— START OF DATA TO USE —
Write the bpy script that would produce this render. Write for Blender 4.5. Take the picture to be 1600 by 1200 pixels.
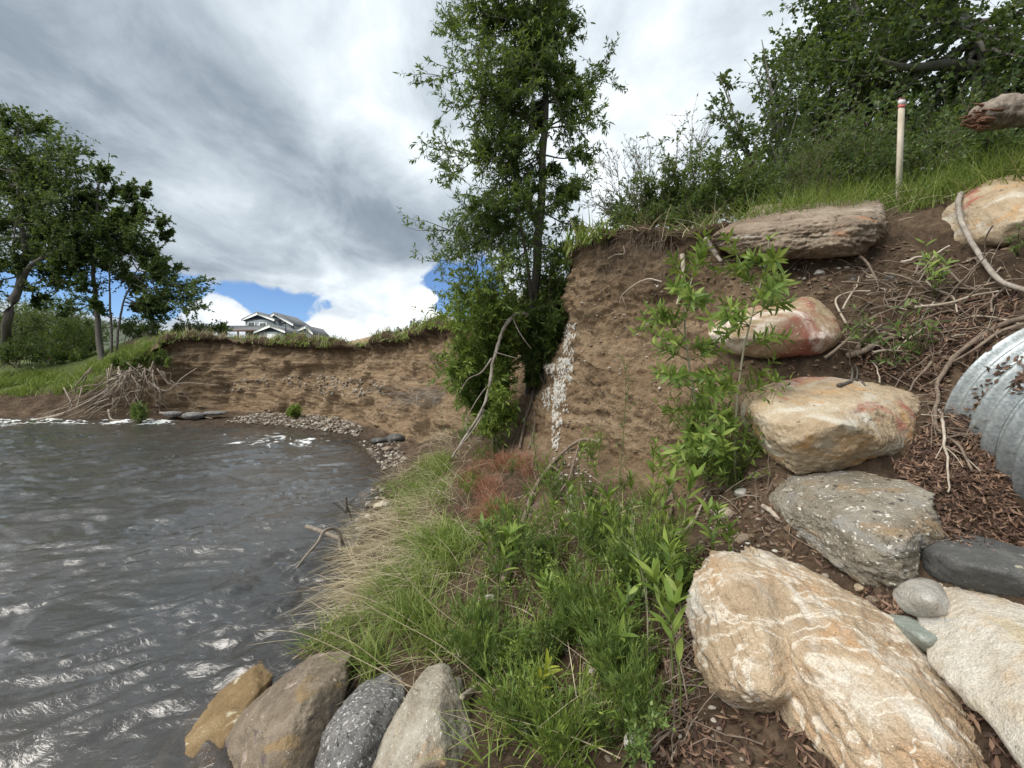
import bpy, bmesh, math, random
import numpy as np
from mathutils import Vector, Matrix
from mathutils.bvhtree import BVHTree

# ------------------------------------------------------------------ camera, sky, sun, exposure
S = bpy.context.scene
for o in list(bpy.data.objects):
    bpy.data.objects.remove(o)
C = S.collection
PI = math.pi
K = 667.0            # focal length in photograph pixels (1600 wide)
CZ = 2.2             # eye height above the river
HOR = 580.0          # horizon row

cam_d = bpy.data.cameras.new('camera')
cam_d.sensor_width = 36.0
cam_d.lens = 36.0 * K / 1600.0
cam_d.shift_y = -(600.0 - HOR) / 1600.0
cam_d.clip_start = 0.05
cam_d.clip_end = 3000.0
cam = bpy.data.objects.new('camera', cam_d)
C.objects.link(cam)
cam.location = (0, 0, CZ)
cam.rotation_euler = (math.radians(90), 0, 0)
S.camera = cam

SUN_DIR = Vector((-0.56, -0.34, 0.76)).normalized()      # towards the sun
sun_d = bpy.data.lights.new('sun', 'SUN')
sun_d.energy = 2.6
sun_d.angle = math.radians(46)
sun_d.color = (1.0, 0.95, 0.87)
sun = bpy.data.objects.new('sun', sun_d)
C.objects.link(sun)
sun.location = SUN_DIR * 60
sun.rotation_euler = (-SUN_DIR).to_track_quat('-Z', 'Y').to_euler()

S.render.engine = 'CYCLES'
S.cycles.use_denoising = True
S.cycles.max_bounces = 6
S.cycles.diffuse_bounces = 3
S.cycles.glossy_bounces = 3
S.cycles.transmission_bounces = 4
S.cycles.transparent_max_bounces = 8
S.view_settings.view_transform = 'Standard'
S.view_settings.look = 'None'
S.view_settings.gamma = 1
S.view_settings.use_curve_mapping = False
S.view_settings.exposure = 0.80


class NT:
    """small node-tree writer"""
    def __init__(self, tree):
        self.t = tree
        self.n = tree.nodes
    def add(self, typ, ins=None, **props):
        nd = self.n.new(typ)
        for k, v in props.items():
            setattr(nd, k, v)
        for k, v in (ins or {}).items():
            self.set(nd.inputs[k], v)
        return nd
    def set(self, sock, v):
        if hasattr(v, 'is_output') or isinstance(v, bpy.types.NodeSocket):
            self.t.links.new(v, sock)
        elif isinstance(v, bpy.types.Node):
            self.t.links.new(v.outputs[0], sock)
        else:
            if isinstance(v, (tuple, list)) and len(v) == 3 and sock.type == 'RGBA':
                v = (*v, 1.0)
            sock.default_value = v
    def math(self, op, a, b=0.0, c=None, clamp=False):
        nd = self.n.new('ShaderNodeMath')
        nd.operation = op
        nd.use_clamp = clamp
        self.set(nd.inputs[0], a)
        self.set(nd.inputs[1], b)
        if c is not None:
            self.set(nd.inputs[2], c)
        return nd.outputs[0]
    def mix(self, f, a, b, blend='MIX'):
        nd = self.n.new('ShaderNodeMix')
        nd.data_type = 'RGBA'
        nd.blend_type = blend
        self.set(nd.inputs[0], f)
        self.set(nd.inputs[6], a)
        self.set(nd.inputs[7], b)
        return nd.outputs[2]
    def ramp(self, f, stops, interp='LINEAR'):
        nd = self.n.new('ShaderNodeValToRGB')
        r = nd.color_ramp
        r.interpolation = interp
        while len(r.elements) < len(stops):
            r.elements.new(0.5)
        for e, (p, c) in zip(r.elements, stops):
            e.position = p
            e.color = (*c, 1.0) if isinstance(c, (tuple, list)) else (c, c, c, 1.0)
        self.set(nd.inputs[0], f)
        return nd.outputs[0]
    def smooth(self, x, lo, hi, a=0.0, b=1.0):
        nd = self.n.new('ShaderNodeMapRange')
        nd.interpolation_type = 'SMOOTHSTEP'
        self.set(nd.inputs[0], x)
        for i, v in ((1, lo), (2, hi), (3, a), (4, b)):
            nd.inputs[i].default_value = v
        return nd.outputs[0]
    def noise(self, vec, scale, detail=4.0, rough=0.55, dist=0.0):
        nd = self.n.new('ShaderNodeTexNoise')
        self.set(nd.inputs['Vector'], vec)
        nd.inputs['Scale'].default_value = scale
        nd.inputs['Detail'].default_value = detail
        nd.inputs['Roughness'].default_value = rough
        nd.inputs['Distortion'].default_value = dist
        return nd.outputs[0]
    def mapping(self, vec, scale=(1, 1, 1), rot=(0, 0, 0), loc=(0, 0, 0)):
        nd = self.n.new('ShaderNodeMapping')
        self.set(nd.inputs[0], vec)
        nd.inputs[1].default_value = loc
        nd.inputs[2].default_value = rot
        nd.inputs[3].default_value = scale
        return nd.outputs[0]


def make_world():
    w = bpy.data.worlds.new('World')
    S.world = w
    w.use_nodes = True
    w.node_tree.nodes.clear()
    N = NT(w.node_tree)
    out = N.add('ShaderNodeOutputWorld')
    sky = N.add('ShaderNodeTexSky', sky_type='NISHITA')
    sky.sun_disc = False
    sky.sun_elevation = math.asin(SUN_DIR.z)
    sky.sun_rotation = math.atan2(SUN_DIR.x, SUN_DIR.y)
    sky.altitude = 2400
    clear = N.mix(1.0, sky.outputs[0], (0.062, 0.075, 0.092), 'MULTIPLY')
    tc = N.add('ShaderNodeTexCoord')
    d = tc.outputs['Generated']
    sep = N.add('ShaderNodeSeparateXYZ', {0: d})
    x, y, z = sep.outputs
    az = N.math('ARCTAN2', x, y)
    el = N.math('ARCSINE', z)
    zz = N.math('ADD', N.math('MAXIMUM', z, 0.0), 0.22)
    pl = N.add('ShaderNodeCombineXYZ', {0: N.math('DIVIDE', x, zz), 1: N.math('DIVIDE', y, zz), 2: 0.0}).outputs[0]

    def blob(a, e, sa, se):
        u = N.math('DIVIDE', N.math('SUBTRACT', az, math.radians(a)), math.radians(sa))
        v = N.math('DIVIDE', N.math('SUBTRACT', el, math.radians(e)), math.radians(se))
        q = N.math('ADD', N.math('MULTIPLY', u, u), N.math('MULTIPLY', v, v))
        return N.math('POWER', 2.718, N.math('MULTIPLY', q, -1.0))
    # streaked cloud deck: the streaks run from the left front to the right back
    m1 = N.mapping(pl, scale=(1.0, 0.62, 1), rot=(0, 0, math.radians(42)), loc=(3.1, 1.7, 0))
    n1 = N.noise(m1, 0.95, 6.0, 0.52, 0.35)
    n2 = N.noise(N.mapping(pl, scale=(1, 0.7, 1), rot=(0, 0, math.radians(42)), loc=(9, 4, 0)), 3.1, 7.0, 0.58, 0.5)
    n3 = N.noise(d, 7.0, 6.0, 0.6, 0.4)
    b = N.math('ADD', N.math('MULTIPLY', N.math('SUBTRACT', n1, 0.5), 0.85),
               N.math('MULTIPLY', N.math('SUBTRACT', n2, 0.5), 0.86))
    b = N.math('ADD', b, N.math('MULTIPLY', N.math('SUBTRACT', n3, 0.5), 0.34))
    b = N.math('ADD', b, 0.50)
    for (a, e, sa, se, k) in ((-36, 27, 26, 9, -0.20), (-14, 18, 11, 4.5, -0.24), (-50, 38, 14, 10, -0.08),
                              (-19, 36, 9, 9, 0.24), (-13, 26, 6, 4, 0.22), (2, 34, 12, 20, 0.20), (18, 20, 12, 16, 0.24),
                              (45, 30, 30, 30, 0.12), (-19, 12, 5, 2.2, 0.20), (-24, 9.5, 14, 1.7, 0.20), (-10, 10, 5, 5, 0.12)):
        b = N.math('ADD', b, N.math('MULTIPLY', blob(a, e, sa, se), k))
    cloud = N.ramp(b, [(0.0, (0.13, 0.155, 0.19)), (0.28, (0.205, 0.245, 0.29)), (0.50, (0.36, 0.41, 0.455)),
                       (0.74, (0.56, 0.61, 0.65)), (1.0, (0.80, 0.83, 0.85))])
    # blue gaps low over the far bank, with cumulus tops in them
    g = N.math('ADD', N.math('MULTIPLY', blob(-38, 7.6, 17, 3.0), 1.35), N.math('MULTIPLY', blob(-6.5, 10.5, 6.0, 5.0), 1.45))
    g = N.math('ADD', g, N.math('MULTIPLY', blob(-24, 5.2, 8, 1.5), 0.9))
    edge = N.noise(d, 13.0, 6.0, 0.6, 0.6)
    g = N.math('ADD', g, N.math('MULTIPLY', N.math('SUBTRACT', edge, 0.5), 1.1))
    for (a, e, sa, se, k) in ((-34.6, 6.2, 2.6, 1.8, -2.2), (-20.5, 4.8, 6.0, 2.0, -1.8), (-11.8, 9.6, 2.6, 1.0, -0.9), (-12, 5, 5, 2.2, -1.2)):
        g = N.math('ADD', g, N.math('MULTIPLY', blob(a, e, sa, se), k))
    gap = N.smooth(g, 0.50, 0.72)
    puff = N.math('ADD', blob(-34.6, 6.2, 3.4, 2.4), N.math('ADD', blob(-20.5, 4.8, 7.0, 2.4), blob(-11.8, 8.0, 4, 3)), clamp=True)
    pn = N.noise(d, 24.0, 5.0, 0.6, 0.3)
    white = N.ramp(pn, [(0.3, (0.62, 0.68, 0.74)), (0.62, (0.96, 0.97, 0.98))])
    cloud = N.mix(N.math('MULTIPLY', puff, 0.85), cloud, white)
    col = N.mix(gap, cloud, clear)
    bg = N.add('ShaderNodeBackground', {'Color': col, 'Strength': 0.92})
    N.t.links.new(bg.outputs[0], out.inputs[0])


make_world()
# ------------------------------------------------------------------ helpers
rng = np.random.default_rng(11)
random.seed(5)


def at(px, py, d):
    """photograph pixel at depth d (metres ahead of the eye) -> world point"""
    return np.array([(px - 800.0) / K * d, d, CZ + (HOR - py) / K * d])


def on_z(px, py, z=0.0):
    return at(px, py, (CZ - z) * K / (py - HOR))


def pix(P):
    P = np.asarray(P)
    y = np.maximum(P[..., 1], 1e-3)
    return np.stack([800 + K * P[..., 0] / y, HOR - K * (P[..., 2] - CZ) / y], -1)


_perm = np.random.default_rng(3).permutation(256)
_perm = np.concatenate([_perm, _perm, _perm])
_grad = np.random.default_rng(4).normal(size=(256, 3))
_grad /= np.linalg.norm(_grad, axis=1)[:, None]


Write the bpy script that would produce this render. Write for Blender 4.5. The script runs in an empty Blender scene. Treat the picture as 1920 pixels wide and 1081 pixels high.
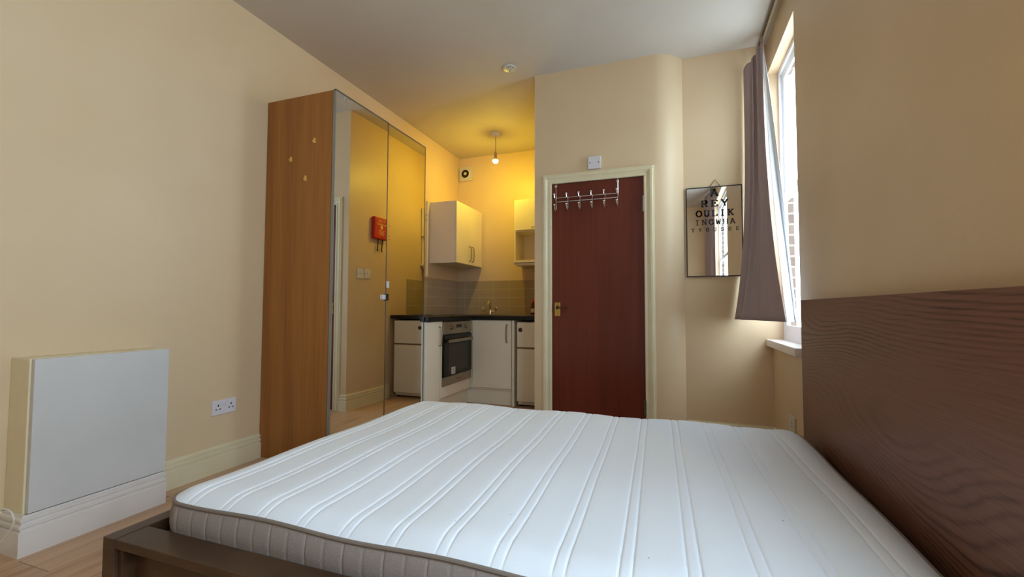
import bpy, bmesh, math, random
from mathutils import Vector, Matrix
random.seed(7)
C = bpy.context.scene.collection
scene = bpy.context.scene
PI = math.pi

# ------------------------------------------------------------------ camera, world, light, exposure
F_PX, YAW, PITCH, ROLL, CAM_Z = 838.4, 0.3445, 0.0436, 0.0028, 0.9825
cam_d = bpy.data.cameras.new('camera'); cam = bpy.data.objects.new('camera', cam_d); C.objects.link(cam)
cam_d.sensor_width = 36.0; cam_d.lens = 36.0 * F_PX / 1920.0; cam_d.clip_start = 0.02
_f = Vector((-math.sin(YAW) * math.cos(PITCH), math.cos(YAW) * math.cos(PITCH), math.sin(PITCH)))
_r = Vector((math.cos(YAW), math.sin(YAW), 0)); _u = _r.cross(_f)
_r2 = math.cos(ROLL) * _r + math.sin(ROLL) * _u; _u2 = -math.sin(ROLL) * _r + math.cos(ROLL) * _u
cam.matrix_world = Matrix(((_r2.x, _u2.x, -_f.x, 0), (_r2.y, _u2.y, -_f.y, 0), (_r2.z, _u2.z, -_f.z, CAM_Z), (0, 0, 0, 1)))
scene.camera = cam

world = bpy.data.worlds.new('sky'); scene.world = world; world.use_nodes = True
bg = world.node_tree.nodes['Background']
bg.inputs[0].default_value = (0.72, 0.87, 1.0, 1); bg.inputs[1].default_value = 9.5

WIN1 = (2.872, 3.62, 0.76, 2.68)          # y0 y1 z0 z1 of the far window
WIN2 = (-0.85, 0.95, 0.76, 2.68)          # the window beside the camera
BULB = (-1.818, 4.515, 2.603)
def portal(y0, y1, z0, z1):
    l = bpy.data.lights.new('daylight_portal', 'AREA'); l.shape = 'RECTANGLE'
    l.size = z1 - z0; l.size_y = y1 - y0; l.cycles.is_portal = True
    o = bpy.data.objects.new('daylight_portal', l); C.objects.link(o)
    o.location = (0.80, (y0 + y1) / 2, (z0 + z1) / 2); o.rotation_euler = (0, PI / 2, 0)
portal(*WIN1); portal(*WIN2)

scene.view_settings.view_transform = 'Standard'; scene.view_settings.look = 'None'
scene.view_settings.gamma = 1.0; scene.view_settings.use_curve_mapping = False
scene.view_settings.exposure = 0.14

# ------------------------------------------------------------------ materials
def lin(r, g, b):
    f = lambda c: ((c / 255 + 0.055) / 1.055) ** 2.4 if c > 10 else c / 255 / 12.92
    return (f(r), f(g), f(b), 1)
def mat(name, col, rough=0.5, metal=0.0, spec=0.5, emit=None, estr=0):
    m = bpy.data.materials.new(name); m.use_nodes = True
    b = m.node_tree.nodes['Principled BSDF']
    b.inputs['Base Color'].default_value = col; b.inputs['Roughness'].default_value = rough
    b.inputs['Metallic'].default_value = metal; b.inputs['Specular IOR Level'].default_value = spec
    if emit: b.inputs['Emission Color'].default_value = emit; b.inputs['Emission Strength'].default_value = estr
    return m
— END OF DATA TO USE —
WHAT YOU WILL DO
Write down every line from the opening of the listing to the line with "S.view_settings.exposure = 0.80", both included, and nothing else; the pictures are omitted.

THE SOLUTION
Write the bpy script that would produce this render. Write for Blender 4.5. Take the picture to be 1600 by 1200 pixels.
import bpy, bmesh, math, random
import numpy as np
from mathutils import Vector, Matrix
from mathutils.bvhtree import BVHTree

# ------------------------------------------------------------------ camera, sky, sun, exposure
S = bpy.context.scene
for o in list(bpy.data.objects):
    bpy.data.objects.remove(o)
C = S.collection
PI = math.pi
K = 667.0            # focal length in photograph pixels (1600 wide)
CZ = 2.2             # eye height above the river
HOR = 580.0          # horizon row

cam_d = bpy.data.cameras.new('camera')
cam_d.sensor_width = 36.0
cam_d.lens = 36.0 * K / 1600.0
cam_d.shift_y = -(600.0 - HOR) / 1600.0
cam_d.clip_start = 0.05
cam_d.clip_end = 3000.0
cam = bpy.data.objects.new('camera', cam_d)
C.objects.link(cam)
cam.location = (0, 0, CZ)
cam.rotation_euler = (math.radians(90), 0, 0)
S.camera = cam

SUN_DIR = Vector((-0.56, -0.34, 0.76)).normalized()      # towards the sun
sun_d = bpy.data.lights.new('sun', 'SUN')
sun_d.energy = 2.6
sun_d.angle = math.radians(46)
sun_d.color = (1.0, 0.95, 0.87)
sun = bpy.data.objects.new('sun', sun_d)
C.objects.link(sun)
sun.location = SUN_DIR * 60
sun.rotation_euler = (-SUN_DIR).to_track_quat('-Z', 'Y').to_euler()

S.render.engine = 'CYCLES'
S.cycles.use_denoising = True
S.cycles.max_bounces = 6
S.cycles.diffuse_bounces = 3
S.cycles.glossy_bounces = 3
S.cycles.transmission_bounces = 4
S.cycles.transparent_max_bounces = 8
S.view_settings.view_transform = 'Standard'
S.view_settings.look = 'None'
S.view_settings.gamma = 1
S.view_settings.use_curve_mapping = False
S.view_settings.exposure = 0.80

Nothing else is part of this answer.